Saudi Arabia’s shift toward nationalism


Saudi Arabia is in the midst of a nationalist transformation. On this year’s Saudi National Day, celebrated on September 23, a vast number of people across the Kingdom, particularly the young majority of the population, gathered to wave flags, dance, and witness military flyovers. Spearheaded by Crown Prince Mohammed bin Salman, commonly known as MBS, this surge in patriotic fervor provides insights into the driving forces behind the country’s recent political and economic reforms.

On the foreign-policy front, Saudi Arabia has taken significant steps. It has pursued détente with Iran, facilitated by China, engaged in talks with Israel to normalize diplomatic relations with US mediation, gained entry into the BRICS group of major emerging economies, and embarked on efforts to end the war in Yemen.

Internally, the Kingdom has been undergoing a significant transformation. This includes the centralization and consolidation of power under MBS, the suppression of dissent, especially from Islamists advocating an alternative political model, and a revision of Saudi history and school curricula to align with the regime’s narratives. Simultaneously, Saudi Arabia has made substantial investments in international sports, particularly golf and soccer, and adjusted its oil-production policy to better align with long-term fiscal needs.

The primary aim of MBS’s reforms is to shift the Kingdom from a rentier state heavily reliant on oil revenues to a diversified economy capable of generating income beyond the hydrocarbon sector. To achieve this, the government has initiated several “giga projects”, with Neom, a carbon-neutral city near the Red Sea, being a prime example.

Understanding these changes requires close attention to MBS’s statements about past Saudi policies since 2016. He believes that his predecessors pursued failed policies that were detrimental to the country’s national interests. For instance, he sees the Kingdom’s earlier endorsement of Islamism, partly in response to domestic religious opposition and the threat posed by the 1979 Islamic Revolution in Iran, as a grave mistake that created enemies, including radical Islamists like the Muslim Brotherhood, al-Qaeda, and the Islamic State, who aimed to end the Al Saud dynasty’s rule. MBS believes that Saudi Arabia should have relied on nationalism, rather than religion, to ensure its survival.

Additionally, MBS contends that rampant corruption and bureaucratic inefficiency undermined Saudi Arabia’s stability. Most critically, he sees the previous Saudi governments’ reluctance to diversify the economy away from oil as inexcusable. The Kingdom, in his view, must urgently address these historical mistakes.

Saudi Arabia’s domestic reforms and foreign-policy agenda are closely linked because the success of the Kingdom’s economic project hinges on securing peace and stability in the Middle East. MBS envisions Saudi Arabia as a leading geopolitical force and a hub of trade, transportation, logistics, and communication between East and West.

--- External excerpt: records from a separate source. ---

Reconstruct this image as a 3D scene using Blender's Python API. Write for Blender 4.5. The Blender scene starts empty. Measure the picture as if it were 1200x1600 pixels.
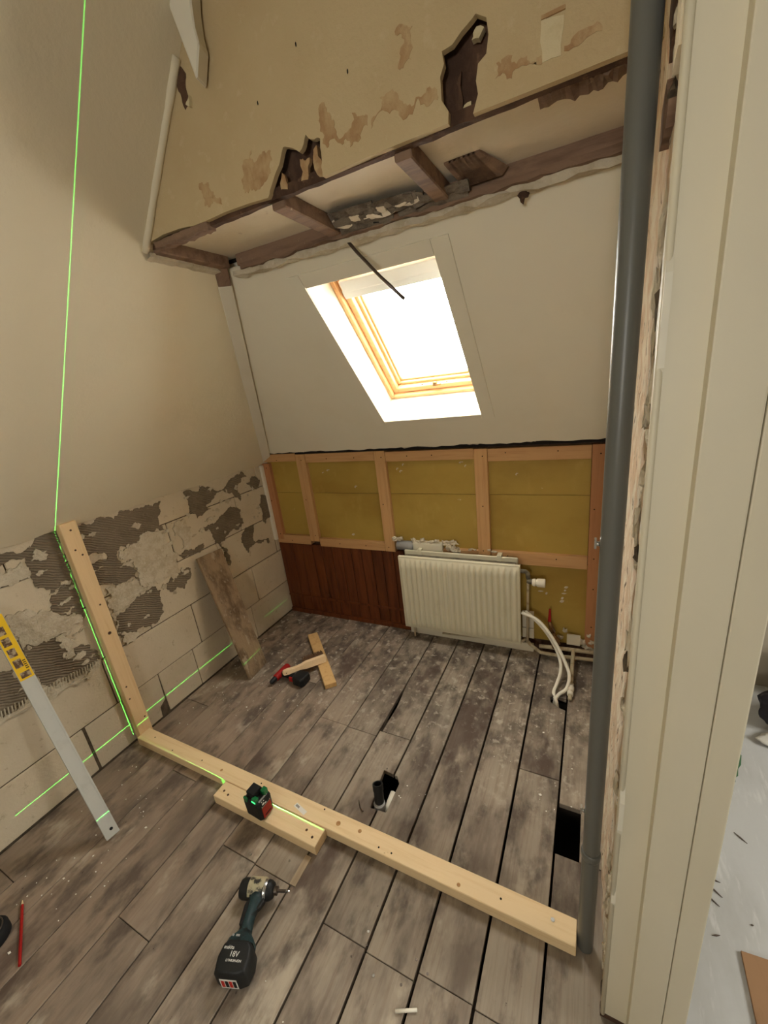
import bpy, bmesh, math, random
from mathutils import Vector, Matrix, noise
from mathutils.geometry import tessellate_polygon

random.seed(7)
scene = bpy.context.scene
COL = scene.collection

# ------------------------------------------------------------------ camera
cam_d = bpy.data.cameras.new('camera')
cam = bpy.data.objects.new('camera', cam_d)
COL.objects.link(cam)
cam_d.sensor_fit = 'HORIZONTAL'
cam_d.sensor_width = 36.0
cam_d.lens = 630.0 / 1200.0 * 36.0
cam_d.clip_start = 0.02
RGT = Vector((0.89004, 0.44086, -0.11604))
UPV = Vector((-0.03768, 0.3248, 0.94503))
FWD = Vector((-0.45432, 0.83675, -0.3057))
cam.matrix_world = Matrix(((RGT.x, UPV.x, -FWD.x, 0.0), (RGT.y, UPV.y, -FWD.y, 0.0), (RGT.z, UPV.z, -FWD.z, 1.6), (0, 0, 0, 1)))
scene.camera = cam

# ------------------------------------------------------------------ sky, daylight portals, exposure
world = bpy.data.worlds.new('overcast_sky')
scene.world = world
world.use_nodes = True
bg = world.node_tree.nodes['Background']
bg.inputs['Color'].default_value = (1.0, 0.98, 0.91, 1)
bg.inputs['Strength'].default_value = 16.0
scene.view_settings.view_transform = 'Standard'
scene.view_settings.look = 'None'
scene.view_settings.gamma = 1.0
scene.view_settings.use_curve_mapping = False
scene.view_settings.exposure = 1.2
scene.cycles.use_denoising = True
scene.cycles.diffuse_bounces = 6
scene.cycles.max_bounces = 12
scene.cycles.sample_clamp_indirect = 8.0


def portal(name, loc, normal, sx, sy, up=(0, 0, 1)):
    """daylight entering an opening of the room: a portal guides the sky's own light, it adds none"""
    l = bpy.data.lights.new(name, 'AREA')
    l.shape = 'RECTANGLE'
    l.size, l.size_y = sx, sy
    l.cycles.is_portal = True
    o = bpy.data.objects.new(name, l)
    z = -Vector(normal).normalized()
    x = Vector(up).cross(z).normalized()
    y = z.cross(x)
    o.matrix_world = Matrix(((x.x, y.x, z.x, loc[0]), (x.y, y.y, z.y, loc[1]), (x.z, y.z, z.z, loc[2]), (0, 0, 0, 1)))
    COL.objects.link(o)
    return o


# frames of the place: back wall plane (d = distance into the room), back roof slope (s up the slope, n outward)
SX = 0.03


def B(u, d, z):
    return (u, 2.13 + SX * u - d, z)


SN = 1.3657


def S(u, s, n):
    return (u, 2.13 + SX * u - 0.93 * s / SN + n / SN, 1.235 + s / SN + 0.93 * n / SN)


def LS(y, z, n=0.0):
    """left roof slope: x from height z; n = distance into the room"""
    return (-2.04 + 0.83 * (z - 1.165) + n * 0.77, y, z - n * 0.64)


portal('skylight_daylight', S(-0.73, 0.61, 0.30), (0, -1, -0.93), 0.56, 0.86)
WIN2 = (-0.45, 0.15, 1.30, 1.90)      # unseen window added behind the camera for fill light: x0, x1, z0, z1
WIN3 = (0.6, 1.5, 1.0, 1.9)           # next room's window: y0, y1, z0, z1
portal('landing_fill_portal', ((WIN2[0] + WIN2[1]) / 2, -1.86, (WIN2[2] + WIN2[3]) / 2), (0, 1, 0), WIN2[1] - WIN2[0], WIN2[3] - WIN2[2])
portal('next_room_daylight', (2.46, (WIN3[0] + WIN3[1]) / 2, (WIN3[2] + WIN3[3]) / 2), (-1, 0, 0), WIN3[1] - WIN3[0], WIN3[3] - WIN3[2])


# ------------------------------------------------------------------ material helpers
def lin(c):
    def f(v):
        v /= 255.0
        return v / 12.92 if v <= 0.04045 else ((v + 0.055) / 1.055) ** 2.4
    return (f(c[0]), f(c[1]), f(c[2]), 1.0)


def mat(name, base, layers=(), rough=0.7, metal=0.0, bump=0.0, bscale=60, bstretch=(1, 1, 1), vary=0.0, spec=0.3,
        comb=None, shift=True, bdetail=4):
    """procedural surface. layers: (scale, stretch, lo, hi, colour, strength[, region]); region = (axis, a, b)"""
    m = bpy.data.materials.new(name)
    m.use_nodes = True
    nt = m.node_tree
    N, L = nt.nodes, nt.links
    bs = N['Principled BSDF']
    bs.inputs['Roughness'].default_value = rough
    bs.inputs['Metallic'].default_value = metal
    bs.inputs['Specular IOR Level'].default_value = spec
    tc = N.new('ShaderNodeTexCoord')
    oi = N.new('ShaderNodeObjectInfo')
    vec = tc.outputs['Object']
    if shift:
        mul = N.new('ShaderNodeMath'); mul.operation = 'MULTIPLY'; mul.inputs[1].default_value = 41.0
        L.new(oi.outputs['Random'], mul.inputs[0])
        add = N.new('ShaderNodeVectorMath'); add.operation = 'ADD'
        L.new(tc.outputs['Object'], add.inputs[0]); L.new(mul.outputs[0], add.inputs[1])
        vec = add.outputs[0]

    def noise_at(scale, stretch, detail=5):
        mp = N.new('ShaderNodeMapping')
        mp.inputs['Scale'].default_value = [scale * s for s in stretch]
        L.new(vec, mp.inputs['Vector'])
        t = N.new('ShaderNodeTexNoise')
        t.inputs['Scale'].default_value = 1.0
        t.inputs['Detail'].default_value = detail
        t.inputs['Roughness'].default_value = 0.62
        L.new(mp.outputs[0], t.inputs['Vector'])
        return t.outputs['Fac']

    rgb = N.new('ShaderNodeRGB'); rgb.outputs[0].default_value = lin(base)
    cur = rgb.outputs[0]
    for ly in layers:
        sc, st, lo, hi, c, k = ly[:6]
        mr = N.new('ShaderNodeMapRange'); mr.interpolation_type = 'SMOOTHSTEP'
        mr.inputs['From Min'].default_value = lo; mr.inputs['From Max'].default_value = hi
        mr.inputs['To Max'].default_value = k
        L.new(noise_at(sc, st), mr.inputs['Value'])
        fac = mr.outputs[0]
        if len(ly) > 6:
            ax, a, b_ = ly[6]
            sp = N.new('ShaderNodeSeparateXYZ'); L.new(tc.outputs['Object'], sp.inputs[0])
            m2 = N.new('ShaderNodeMapRange'); m2.interpolation_type = 'SMOOTHSTEP'
            m2.inputs['From Min'].default_value = a; m2.inputs['From Max'].default_value = b_
            L.new(sp.outputs[ax], m2.inputs['Value'])
            mm = N.new('ShaderNodeMath'); mm.operation = 'MULTIPLY'
            L.new(fac, mm.inputs[0]); L.new(m2.outputs[0], mm.inputs[1])
            fac = mm.outputs[0]
        mx = N.new('ShaderNodeMix'); mx.data_type = 'RGBA'
        L.new(fac, mx.inputs['Factor']); L.new(cur, mx.inputs['A'])
        mx.inputs['B'].default_value = lin(c)
        cur = mx.outputs['Result']
    if vary:
        mr = N.new('ShaderNodeMapRange')
        mr.inputs['To Min'].default_value = 1 - vary; mr.inputs['To Max'].default_value = 1 + vary
        L.new(oi.outputs['Random'], mr.inputs['Value'])
        hs = N.new('ShaderNodeHueSaturation')
        L.new(mr.outputs[0], hs.inputs['Value']); L.new(cur, hs.inputs['Color'])
        cur = hs.outputs[0]
    L.new(cur, bs.inputs['Base Color'])
    if bump:
        h = noise_at(bscale, bstretch, bdetail)
        if comb:
            mp = N.new('ShaderNodeMapping'); mp.inputs['Rotation'].default_value = comb[1]
            L.new(vec, mp.inputs['Vector'])
            w = N.new('ShaderNodeTexWave'); w.inputs['Scale'].default_value = comb[0]; w.inputs['Distortion'].default_value = 3.0
            w.bands_direction = 'Z'; w.inputs['Detail'].default_value = 1.0
            L.new(mp.outputs[0], w.inputs['Vector'])
            ad = N.new('ShaderNodeMath'); ad.operation = 'ADD'
            L.new(h, ad.inputs[0]); L.new(w.outputs['Fac'], ad.inputs[1])
            h = ad.outputs[0]
        bp = N.new('ShaderNodeBump'); bp.inputs['Strength'].default_value = bump; bp.inputs['Distance'].default_value = 0.01
        L.new(h, bp.inputs['Height']); L.new(bp.outputs[0], bs.inputs['Normal'])
    return m


def emis(name, col, k):
    m = bpy.data.materials.new(name); m.use_nodes = True
    bs = m.node_tree.nodes['Principled BSDF']
    bs.inputs['Base Color'].default_value = lin(col)
    bs.inputs['Emission Color'].default_value = lin(col)
    bs.inputs['Emission Strength'].default_value = k
    return m


def glass(name):
    m = bpy.data.materials.new(name); m.use_nodes = True
    nt = m.node_tree; N, L = nt.nodes, nt.links
    N.remove(N['Principled BSDF'])
    tr = N.new('ShaderNodeBsdfTransparent'); gl = N.new('ShaderNodeBsdfGlossy'); gl.inputs['Roughness'].default_value = 0.02
    mx = N.new('ShaderNodeMixShader')
    mx.inputs[0].default_value = .05; L.new(tr.outputs[0], mx.inputs[1]); L.new(gl.outputs[0], mx.inputs[2])
    L.new(mx.outputs[0], N['Material Output'].inputs['Surface'])
    return m


def pine(name, axis, base=(226, 196, 146), dark=(196, 158, 104), **kw):
    st = [1.0, 1.0, 1.0]; st[axis] = 0.06
    return mat(name, base, [(55, st, .45, .75, dark, .55), (9, st, .5, .8, dark, .4), (22, [s if s < 1 else 1 for s in [0.6 if i == axis else 1 for i in range(3)]], .70, .76, (140, 95, 55), .7)],
               rough=.62, bump=.12, bscale=90, bstretch=st, vary=.03, **kw)


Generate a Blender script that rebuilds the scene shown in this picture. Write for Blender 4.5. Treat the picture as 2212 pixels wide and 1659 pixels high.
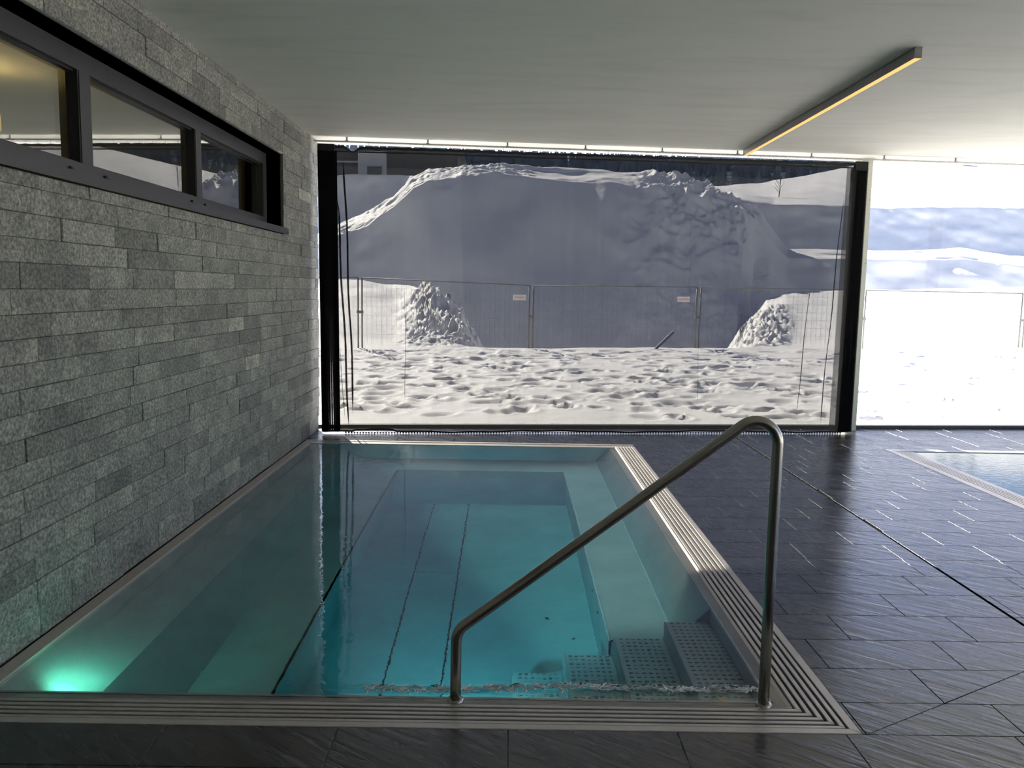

This vision underpins the normalization talks with Israel, aiming to resolve a long-standing source of regional instability. Furthermore, Israel’s strategic position as a gateway to the Mediterranean makes it a critical link in a vast transglobal network spanning from India to Europe.

MBS has expressed his desire for Saudi Arabia to become one of the world’s ten largest economies, highlighting its rise from the 15th largest to a G20 member. Although he previously sought G7 membership, he shifted focus to join the BRICS, emphasizing that this was not a move against the West but a strategic positioning for future growth and maintaining relations with major global powers.

MBS adopts a data-driven approach and frequently draws comparisons with other countries. He approaches Saudi Arabia more like a CEO pursuing market dominance than a traditional political leader. Despite the US and China moving toward economic decoupling and establishing new supply chains, MBS advocates for a global liberal economic order. He actively seeks strong trade ties with the US, China, and India, recognizing them as major players in the twenty-first century.

Regarding national security and strategic alliances, MBS remains staunchly pro-American, as the Saudi military relies heavily on US equipment and training. Severing this relationship would come at an immense cost.

Saudi Arabia under MBS is emerging as a power striving to diversify its economy while leveraging its resources and diplomatic connections to enhance its influence in a world divided among major powers like the US, China, Russia, and, to a lesser extent, Europe. MBS’s adept handling of complex geopolitical challenges, such as involving China in mediating the dispute with Iran and engaging the US in normalization talks with Israel, indicates his ability to navigate this intricate landscape effectively.